A new book claims an Israeli spy who committed suicide in prison was jailed for leaking secrets about a highly sensitive operation aimed at thwarting Iran while in an Australian university.

The book by Australian journalist Rafael Epstein, revealed Saturday in an excerpt published in the Sydney Morning Herald, contradicts earlier reports that Ben Zygier was put in an Israeli jail after an attempt to recruit a Hezbollah agent went awry.

Zygier, known until recently only as “Prisoner X,” hanged himself in 2010 under mysterious circumstances. His identity and reports surrounding his death came to light last year following an Australian investigative television report.

According to Epstein, Zygier revealed elements of an Israeli operation to an Iranian businessman at Monash University, where he was studying.

Zygier did not play a senior role in the operation, which involved an Italian telecom firm with ties in Africa and the Middle East, but was familiar with its workings.

“He had been to Tehran, and he knew plenty about what the Mossad was trying to do,” Epstein writes, according to a Haaretz report.

In May, Australian and German media reported that Zygier had been jailed after unwittingly exposing Israeli assets in Lebanon while on a maverick mission in a bid to regain good standing with his Mossad superiors.

According to a Der Spiegel report at the time, Zygier, who was apparently recruited by the Mossad spy agency in 2003, was sent to Europe in 2005 to infiltrate companies that were dealing directly with Iran.

Zygier’s mission was to try to gain access to potential informants in Iran and Syria. However, after two years, during which he was employed in the accounting division of a company, Zygier was recalled to Israel without having achieved substantial results.

Zygier, disappointed, was assigned a desk job but still hoped to find his way back into the field, Der Spiegel reported. Apparently acting on his own initiative, he began trying to recruit informants in Lebanon to spy on the Hezbollah terror organization. He contacted an affiliate of the group in a Balkan state and tried to recruit him. However, the Hezbollah activist succeeding in turning the tables and duped Zygier into providing information that eventually led to the arrest of a string of informants in Lebanon.

Meanwhile, after spending a year behind a desk, Zygier asked for permission to continue his academic studies in Melbourne, and in 2008 he began a graduate degree in Monash University. During the period of his studies, Zygier was apparently indiscreet about his activities with the Mossad, which eventually learned he was leaking details of his service, some of them inaccurate.

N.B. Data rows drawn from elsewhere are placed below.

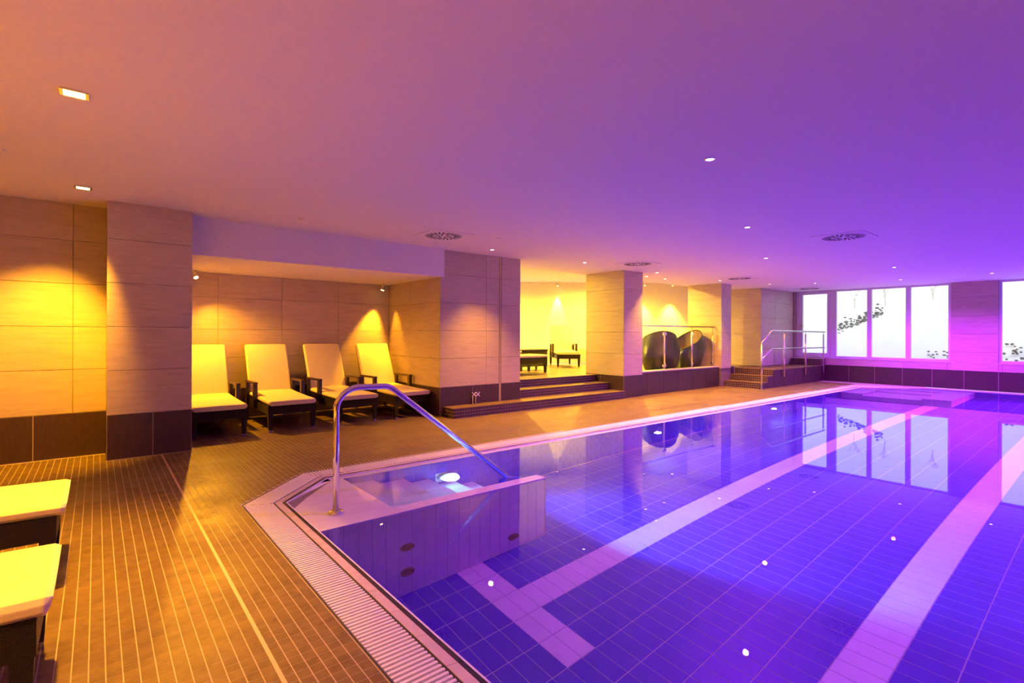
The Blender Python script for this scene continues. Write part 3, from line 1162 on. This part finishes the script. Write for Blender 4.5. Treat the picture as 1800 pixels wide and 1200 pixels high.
for (x, y, lab) in ((8.3, 10.9, 'warm downlight in the lounge ceiling above the flat lounger'), (10.5, 9.4, 'warm downlight in the lounge ceiling before the forward-facing lounger'), (11.0, 8.2, 'added warm downlight above the wicker baskets, brightening the narrow pillar side'), (6.9, 8.7, 'added warm downlight at the top of the steps, brightening the steps pillar side')):  # those over baskets and steps top are added to brighten the pillar sides
    downlight(x, y, LOUNGE, E_PALE, W_LOUNGE * 7, lab, z=2.87, cone=R(172), group='lounge downlights')


# ------------------------------------------------------------------ loungers
def cushion(name, parent, prof, wdt, th, round_=.02):
    """prof: list of (y, z) of the top centre line; builds a padded slab with rounded edges"""
    b = MB()
    n_ = len(prof)
    secs = []
    hw = wdt / 2
    rr = min(round_, th / 2)
    for k, (y, z) in enumerate(prof):
        if k == 0:
            t = Vector((prof[1][0] - y, prof[1][1] - z))
        elif k == n_ - 1:
            t = Vector((y - prof[k - 1][0], z - prof[k - 1][1]))
        else:
            t = Vector((prof[k + 1][0] - prof[k - 1][0], prof[k + 1][1] - prof[k - 1][1]))
        t.normalize()
        nn = Vector((-t.y, t.x))
        s = 1.0
        inset = rr * .8 if k in (0, n_ - 1) else 0
        ring = []
        for (px, pz) in ((-hw + inset, -th + rr), (-hw + rr + inset, -th), (hw - rr - inset, -th), (hw - inset, -th + rr),
                         (hw - inset, -rr), (hw - rr - inset, 0), (0, .004), (-hw + rr + inset, 0), (-hw + inset, -rr)):
            ring.append((px, y + nn.x * pz, z + nn.y * pz))
        secs.append(ring)
    m_ = len(secs[0])
    for r_ in secs:
        b.v += r_
    for k in range(n_ - 1):
        for s in range(m_):
            s2 = (s + 1) % m_
            b.f.append((k * m_ + s, k * m_ + s2, (k + 1) * m_ + s2, (k + 1) * m_ + s))
    b.f.append(tuple(reversed(range(m_))))
    b.f.append(tuple((n_ - 1) * m_ + s for s in range(m_)))
    o = b.build(name, M_CUSH, parent)
    bm = bmesh.new()
    bm.from_mesh(o.data)
    bmesh.ops.recalc_face_normals(bm, faces=bm.faces)
    bm.to_mesh(o.data)
    bm.free()
    bevel(o, .014, 3)
    return o


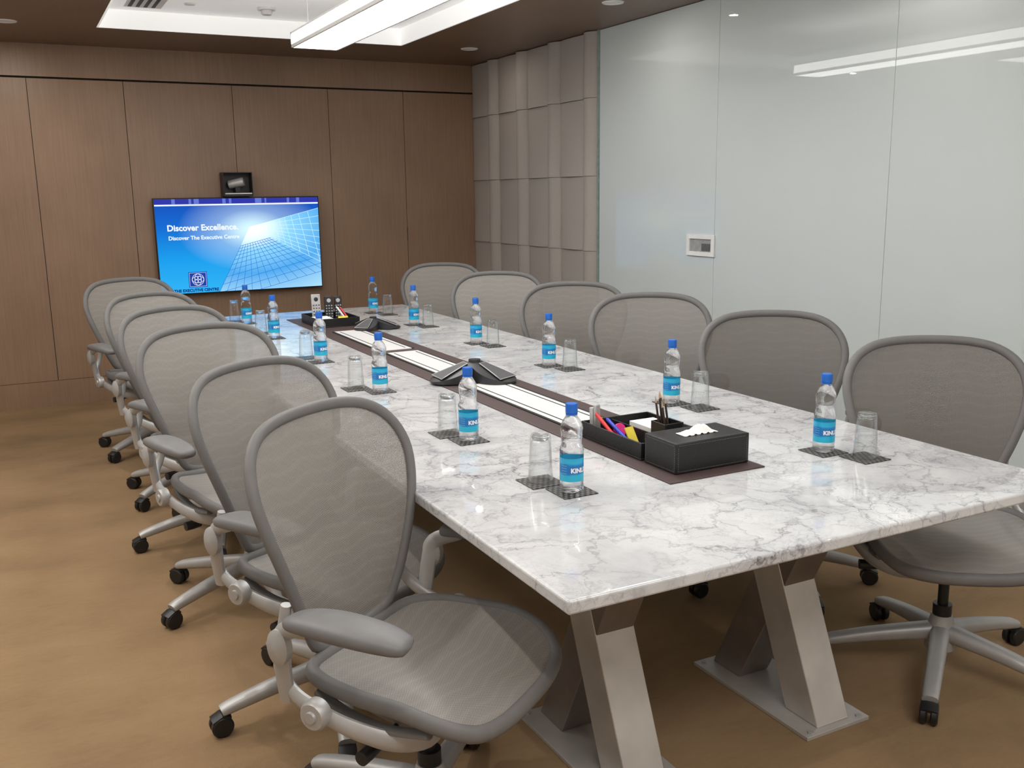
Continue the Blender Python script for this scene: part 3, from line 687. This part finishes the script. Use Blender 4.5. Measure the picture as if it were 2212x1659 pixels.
ov = MB(); n = 32; ov.v = [(.068*math.cos(2*PI*i/n), .026*math.sin(2*PI*i/n), .0855) for i in range(n)]; ov.f = [tuple(range(n))]; ov.build('opening', SLOT, ti, 0, False)
ts = MB(); nu, nv = 26, 12
for j in range(nv+1):
    for i in range(nu+1):
        a, c = i/nu*2-1, j/nv*2-1
        ts.v.append((a*.058, c*.021, .0862+.022*max(0, 1-abs(c)**1.5)*(1-a*a)*(.75+.35*math.sin(a*5+c*2))+.0035*math.sin(a*17+c*5)*(1-a*a)))
for j in range(nv):
    for i in range(nu): k_ = j*(nu+1)+i; ts.f.append((k_, k_+1, k_+nu+2, k_+nu+1))
ts.build('tissue', PAPER, ti, ang=180)

def tray(loc, L_, W_, label):
    o = thing('desk_organizer', label, 'desk organizer', loc, 0, 'black leather desk organizers'); t_ = .006
    f = MB(); f.box(-W_, W_, -L_, L_, 0, .006)
    f.box(-W_, -W_+t_, -L_, L_, .006, .05); f.box(W_-t_, W_, -L_, L_, .006, .05); f.box(-W_+t_, W_-t_, -L_, -L_+t_, .006, .05); f.box(-W_+t_, W_-t_, L_-t_, L_, .006, .05)
    f.build('tray', LEATHER, o, .0015)
    box(-.02, -.015, -L_+t_, L_-t_, .006, .044).build('divider', LEATHER, o)
    return o
o1 = tray((.780, .860, RZ), .160, .125, 'black leather desk organizer tray directly behind the tissue box')
bz = RZ+.0065
def stick(name, p0, p1, r_, m_, label, cat, group=None, tip=None, tl=.02):
    p0, p1 = Vector(p0), Vector(p1); o = thing(name, label, cat, p0, 0, group); d = p1-p0; ln = d.length
    rot = d.to_track_quat('Z', 'Y').to_matrix().to_4x4()
    MB().cyl(r_, 0, ln-tl, 10, rot).build('barrel', m_, o)
    MB().lathe([(r_, ln-tl), (r_*.15, ln)], 10, rot).build('tip', tip or m_, o)
    return o
cu = thing('pencil_cup', 'small square black leather pencil cup in the near organizer', 'pencil cup', (.80, .775, bz+.0), 0)
f = MB(); hh = .034; f.box(-hh, hh, -hh, hh, 0, .004)
for s in (-1, 1): f.box(min(s*hh, s*(hh-.005)), max(s*hh, s*(hh-.005)), -hh, hh, .004, .075); f.box(-hh+.005, hh-.005, min(s*hh, s*(hh-.005)), max(s*hh, s*(hh-.005)), .004, .075)
f.build('cup', LEATHER, cu, .0015)
pl = [(-.012, .01, -.030, .020, .150), (.0, .014, -.012, .026, .158), (.012, .0, -.008, .004, .148), (-.004, -.01, -.026, -.006, .140), (.008, .012, -.020, .012, .165)]
for i, (a, c, d, e_, h) in enumerate(pl):
    stick('pencil', (.80+a, .775+c, bz+.006), (.80+d, .775+e_, bz+h), .0033, PENC, 'dark pencil standing in the square black cup of the near organizer', 'pencil', 'pencils in the cup', PTIP)
tag(MB().box(-.045, .045, -.065, .065, 0, .036, xf((.846, .905, bz))).build('notepad', PAPER, None, .001), 'stack of white memo paper in the near black organizer', 'notepad')
stick('marker_pen', (.672, .83, bz+.012), (.678, .975, bz+.075), .006, REDP, 'red marker pen leaning in the near organizer', 'pen', None, REDP, .01)
stick('marker_pen', (.692, .80, bz+.012), (.698, .945, bz+.062), .006, BLUEP, 'blue marker pen leaning in the near organizer', 'pen', None, BLUEP, .01)
tag(MB().box(-.017, .017, -.002, .002, 0, .055, xf((.725, .83, bz+.002), -.5, 0, .25)).build('sticky_notes', YEL, None), 'yellow sticky note pad standing in the near organizer', 'sticky notes')
tag(MB().cyl(.021, -.006, .006, 28, xf((.728, .915, bz+.027), PI/2-.4, 0, .2)).build('tape_roll', PINK, None, .001), 'round magenta tape roll in the near organizer behind the sticky notes', 'tape')
sta = thing('stapler', 'small silver and grey stapler standing in the near organizer', 'stapler', (.688, .995, bz+.002), .1)
MB().box(-.012, .012, -.008, .008, 0, .085, xf((0, 0, 0), -.05)).build('base', REMG, sta, .003); MB().box(-.010, .010, -.022, -.009, .01, .095, xf((0, 0, 0), -.05)).build('handle', SILVER, sta, .004)

# far organizer with remotes
o2 = tray((.775, 4.03, RZ), .17, .125, 'black leather desk organizer tray at the screen end of the table')
tag(MB().box(-.045, .045, -.07, .07, 0, .042, xf((.705, 3.945, bz))).build('notepad', PAPER, None, .001), 'stack of white memo paper in the far black organizer', 'notepad')
def remote(x, y, rz, m_, label, w_, h_, bm):
    o = thing('remote_control', label, 'remote control', (x, y, bz+.002), rz, None)
    MB().box(-w_, w_, -.009, .009, 0, h_, xf((0, 0, 0), -.12)).build('body', m_, o, .004)
    for i in range(3):
        for j in range(5): box(-w_*.6+i*w_*.6-.004, -w_*.6+i*w_*.6+.004, -.0105, -.009, h_*.15+j*h_*.11, h_*.15+j*h_*.11+.006, xf((0, 0, 0), -.12)).build('button', bm, o)
    MB().lathe([(.012, 0), (.012, .002), (.006, .003)], 20, xf((0, 0, 0), -.12) @ xf((0, -.009, h_*.82), PI/2)).build('dial', bm, o)
remote(.705, 4.06, -.1, REMG, 'pale grey remote control standing in the far organizer', .026, .165, BLACKPL)
remote(.793, 4.10, -.15, BLACKPL, 'black remote control with pale buttons, left of the far pens', .026, .145, REMG)
remote(.855, 4.12, -.15, BLACKPL, 'black remote control nearest the right wall in the far organizer', .022, .14, REMG)
stick('marker_pen', (.845, 3.92, bz+.012), (.800, 3.985, bz+.10), .006, mat('clear white pen', (.7, .7, .72), .3), 'white pen leaning in the far organizer', 'pen')
stick('marker_pen', (.870, 3.96, bz+.012), (.835, 4.03, bz+.09), .006, REDP, 'red pen leaning in the far organizer', 'pen')
tag(MB().box(-.028, .028, -.002, .002, 0, .05, xf((.812, 3.885, bz+.002), -.4, 0, -.1)).build('sticky_notes', YEL, None), 'yellow sticky note pad in the far organizer', 'sticky notes')

# conference phones
def phone(loc, rz, sc, label):
    o = thing('conference_phone', label, 'conference phone', loc, rz, 'conference phones'); o.scale = (sc, sc, sc)
    n = 72; mb = MB(); rings = 8
    R = lambda a: .066+.124*abs(math.cos(1.5*a))**1.25
    HH = lambda f_: .008+.070*(1-f_**1.1)
    for a in range(n): t_ = 2*PI*a/n; mb.v.append((R(t_)*math.cos(t_), R(t_)*math.sin(t_), 0.0))
    for k in range(rings+1):
        f_ = 1-k/(rings+1)
        for a in range(n): t_ = 2*PI*a/n; mb.v.append((R(t_)*f_*math.cos(t_), R(t_)*f_*math.sin(t_), HH(R(t_)*f_/.19)))
    mb.v.append((0, 0, HH(0))); K = rings+2
    for k in range(K-1):
        for a in range(n): c = (a+1) % n; mb.f.append((k*n+a, k*n+c, (k+1)*n+c, (k+1)*n+a))
    for a in range(n): mb.f.append(((K-1)*n+a, (K-1)*n+(a+1) % n, len(mb.v)-1))
    mb.f.append(tuple(range(n)))
    mb.build('body', CHAR, o, ang=50)
    for k in range(3):
        t_ = k*2*PI/3; g = MB(); outl = []; g2 = []
        N_ = 6
        for i in range(N_+1):
            x = .040+.125*i/N_; hw_ = .020+.034*i/N_
            for s in (-1, 1): g2.append((x, s*hw_, HH(math.hypot(x, 0)/.19)+.0045))
        g.add(g2, [(2*i, 2*i+1, 2*i+3, 2*i+2) for i in range(N_)], Matrix.Rotation(t_, 4, 'Z'))
        gr_ = g.build('speaker_grille' if k else 'keypad', GRILLE, o)
        outl = [g2[2*i] for i in range(N_+1)] + [g2[2*i+1] for i in range(N_, -1, -1)]
        MB().sweep(outl, .0022, .0022, (0, 0, 1), True, 6, 2, Matrix.Rotation(t_, 4, 'Z')).build('silver_edge', SILVER, gr_)
    MB().lathe([(.026, HH(.14)-.004), (.024, HH(0)+.003), (0, HH(0)+.005)], 28).build('hub', CHAR, o)
phone((.765, 2.02, RZ+.004), math.radians(-62), 1, 'black three-armed conference phone in the middle of the table')
phone((.925, 3.70, TT+.0045), math.radians(-20), .8, 'second small black conference phone by the far organizer')

# ---------------------------------------------------------------- world and added fill lamps
w_ = bpy.data.worlds.new('world'); S.world = w_; w_.use_nodes = True
w_.node_tree.nodes['Background'].inputs[0].default_value = (.8, .85, .9, 1); w_.node_tree.nodes['Background'].inputs[1].default_value = .3
for (x, y, en, sx, sy) in ((.4, -1.7, 48, 2.4, .8), (-1.5, 2.2, 42, .6, 4.0)):  # unseen area lamps added for even fill, not fittings of the room
    ld = bpy.data.lights.new('added_fill_lamp', 'AREA'); ld.shape = 'RECTANGLE'; ld.size = sx; ld.size_y = sy; ld.energy = en; ld.color = (1, .98, .95)
    lo = bpy.data.objects.new('added_fill_lamp', ld); C.objects.link(lo); lo.location = (x, y, ZC-.01)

Zygier was called back to Israel to face an investigation during which details of his unauthorized solo Hezbollah operation came to light, according to the German report. He was subsequently arrested, incarcerated under strict secrecy, and charged with what one of his lawyers said were “serious” crimes.

However, according to Epstein, Zygier never embarked on the rogue mission to recruit Hezbollah operatives.

Epstein did not talk to Zygier’s family, who reportedly received a $1 million payout from Israel and have remained silent about the spy’s death.

However he claims in the book that Zygier attempted suicide several times before he took his own life in a heavily guarded cell on December 15, 2010.

According to Haaretz, Epstein and Zygier were involved in Zionist youth activities together.